We note an emerging trend in favour of on-the-job training, in preference to training as a forerunner to placement. As we discuss below, Canada, Australia, USA, and the UK have policies to encourage integrated employment training in the form of various supported employment models.

Concern is expressed in some countries about the level of qualification of staff engaged in delivering training. Some countries (such as the USA) make staff training a separate and identifiable component of their vocational training programme. There is an awareness of the need to retrain staff in line with a changing emphasis of service delivery, for example from sheltered to supported employment.

Supported employment

The study identified a growing emphasis on the philosophy of supported employment in Australia, USA, Canada and the UK. This approach to employment intends to offer competitive employer-paid work and continuous on-the-job support to those who need it in order to maintain employment.

Supported employment was first established and developed in the USA context, where it developed as an alternative service delivery model to traditional rehabilitation programmes which were unable fully to assist severely disabled people to achieve mainstream, integrated employment. Supported employment is akin to 'a national civil rights movement on the part of people with severe disabilities who have been excluded, devalued and disenfranchised on the basis of their lack of vocational competence'1. In Australia it was promoted as part of a movement away from segregated employment services. In both the USA and Australia, supported employment is built into legislation and public funding programmes.

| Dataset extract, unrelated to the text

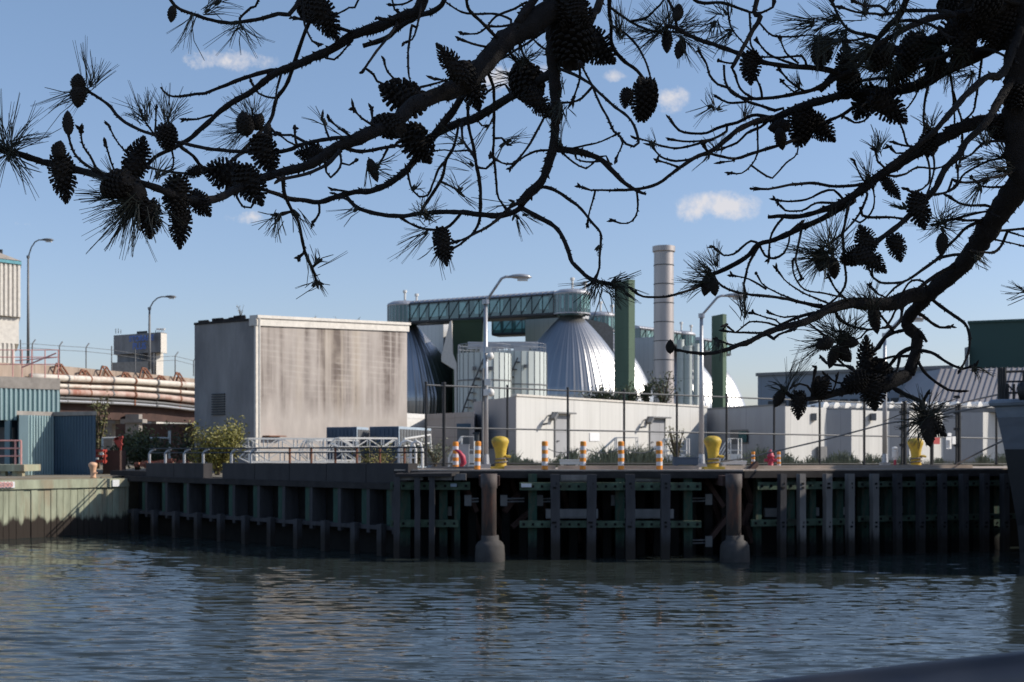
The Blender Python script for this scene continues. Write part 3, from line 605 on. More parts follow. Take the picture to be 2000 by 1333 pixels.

Supported or assisted employment initiatives are also proliferating across the European Union. In most EU countries it is inaccurate to talk about a supported employment policy; rather there are initiatives, the origins of which are diverse. Some have been promoted by NGOs, some by state-run placement services, while others have emerged out of traditional sheltered employment provision. The European Commission's HORIZON programme has been a stimulus to initiatives on the ground. Certain countries, such as Austria and the UK, have incorporated supported employment within their strategic policies. In other countries local initiatives are emerging without a coherent national framework. There is no single model of supported employment and often different approaches to supported employment operate side-byside. The need to co-ordinate approaches is beginning to be recognised.

How best to resource supported employment initiatives is a debate across many countries. There are few evaluations of the cost-effectiveness and outcomes of supported employment.